In dem Stück räumt die Autorin mit einigen Thesen auf, die in Augstein-Stücken regelmäßig wiederholt werden:

1. Rudolf Augstein hat seine Kinder geliebt, er wollte sie immer um sich haben. Gisela Stelly Augstein argumentiert so: "Ein abwesender Vater soll er gewesen sein. Auch das sagt man ausgerechnet von ihm, der seine Kinder immer um sich haben wollte?"

2. Rudolf Augstein wusste nicht, dass Jakob Augstein nicht sein leiblicher Sohn ist.

Gisela Stelly Augstein formuliert es anders, freundlicher, in Fragen.

Den Beitrag für die "Zeit" hat sie so aufgebaut, als ob Rudolf Augstein zu seinem runden Geburtstag auf die Erde zurückkehrt und sich "mithilfe des Augstein-Archivs" über seine Familie informiert.

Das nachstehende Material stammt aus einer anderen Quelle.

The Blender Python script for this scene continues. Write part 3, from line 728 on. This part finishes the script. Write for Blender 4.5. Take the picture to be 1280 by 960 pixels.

Stelly Augstein schreibt: "Vielleicht erinnert sich der Neunzigjährige jetzt, wie er die Ähnlichkeit zum eigenen Vater Friedrich bemerkte, erst beim Heranwachsenden, dann auch beim Erwachsenen. Ein echter Augstein, sein Sohn Jakob, dem Friedrich Augstein wie aus dem Gesicht geschnitten, hatte er gesagt. Hat er sich so sehr getäuscht?"

An anderer Stelle greift sie auch massiv die dritte Augstein-Ehefrau Maria an, Mutter von Jakob: "Aus einer Boulevardzeitung muss er dann auch noch erfahren, es habe, laut der Mutter, eine Verabredung zwischen den Beteiligten gegeben, die wahre Vaterschaft zeitlebens geheim zu halten, und dass er als einer der Beteiligten gelte. Da zweifelt der Jubilar nun doch am Verstand, wenn auch an dem der tatsächlich Beteiligten. Wieso hätte er mit der Mutter um diesen Sohn vor Gericht streiten können, wenn doch die Nennung des wahren Vaters, Martin Walser, das Gericht ohne Zweifel veranlasst hätte, die Akte Augstein gegen Augstein sofort zu schließen?"

Gisela Stelly Augstein fährt fort: "Und wieso hätte er den leiblichen Sohn von Martin Walser nicht nur zu seinem Erben, sondern, herausgehoben, auch noch zum Sprecher der Erbengemeinschaft seiner Kinder bestellen sollen? Dann hätte er ja auch seine eigenen leiblichen Kinder zeitlebens getäuscht", wütet Gisela Stelly Augstein in ihrem Essay.

Die Diskussion um Jakob Augsteins Rolle in der Erbengemeinschaft scheint noch längst nicht beendet zu sein.

Gisela Stelly Augstein, so heißt es aus Hamburg, laufe sich gerade erst warm. Überraschend sei lediglich, dass Stelly Augstein nicht den angeblich von Jakob Augstein gewünschten Verkauf des Augstein-Anwesens auf Sylt thematisiert, den Stelly Augstein und ihr Sohn ablehnen.